If $D=0$ then it might get a little bit more complicated. I am not sure if this would be the most robust and efficient method but it should work. Namely if the state space model would be transformed into the controllable or observable canonical form then extracting the coefficients of the numerator should be straightforward. Namely for a state space model in the controllable canonical form the numerator coefficients should equal to $C$ when $D=0$. Therefore the gain $K$ should be equal to the first non-zero entry of $C$ starting from the right. In order or to convert a state space model into its controllable canonical form the following similarity transformation could be used
$$ \vec{v} = \begin{bmatrix} 0 & \cdots & 0 & 1 \end{bmatrix} \begin{bmatrix} B & A\,B & \cdots & A^{n-1} B \end{bmatrix}^{-1}, $$
$$ T = \begin{bmatrix} \vec{v} \\ \vec{v}\,A \\ \vdots \\ \vec{v}\,A^{n-1} \end{bmatrix}. $$
For more detail see this question. The new $C$ matrix in the controllable canonical form is then given by
$$ C_\text{ctrb} = C\,T^{-1}. $$
It can be noted that this method only works if the system is controllable, since the inverse of the controllability matrix is used.
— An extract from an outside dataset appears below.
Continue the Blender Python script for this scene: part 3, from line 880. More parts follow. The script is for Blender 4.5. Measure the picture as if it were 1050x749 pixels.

When applying this method to your example state space model one gets that the controllability matrix is not full rank. However the observability matrix is full rank, so will use the dual system instead of finding the controllable and observable part of the system. This changes the equations into
$$ \vec{v} = \begin{bmatrix} C \\ C\,A \\ \vdots \\ C\,A^{n-1} \end{bmatrix}^{-1} \begin{bmatrix} 0 \\ \vdots \\ 0 \\ 1 \end{bmatrix} = \begin{bmatrix} 1 & 0 \\ -2 & -2 \end{bmatrix}^{-1} \begin{bmatrix} 0 \\ 1 \end{bmatrix} = \begin{bmatrix} 0 \\ -\frac{1}{2} \end{bmatrix}, $$
$$ T = \begin{bmatrix} \vec{v} & A\,\vec{v} & \cdots & A^{n-1} \vec{v} \end{bmatrix} = \begin{bmatrix} 0 & 1 \\ -\frac{1}{2} & 2 \end{bmatrix}, $$
$$ C_\text{ctrb} = B^\top T^{-\top} = \begin{bmatrix} 2 & 1 \end{bmatrix}. $$
The first non-zero entry of $C_\text{ctrb}$ starting from the right is $1$, so therefore $K=1$. If the state space model would be both uncontrollable and unobservable, then first the minimal space space realization would be required for this method. In that case it might just be faster to evaluate $G(s)$ and look at the resulting numerator coefficients.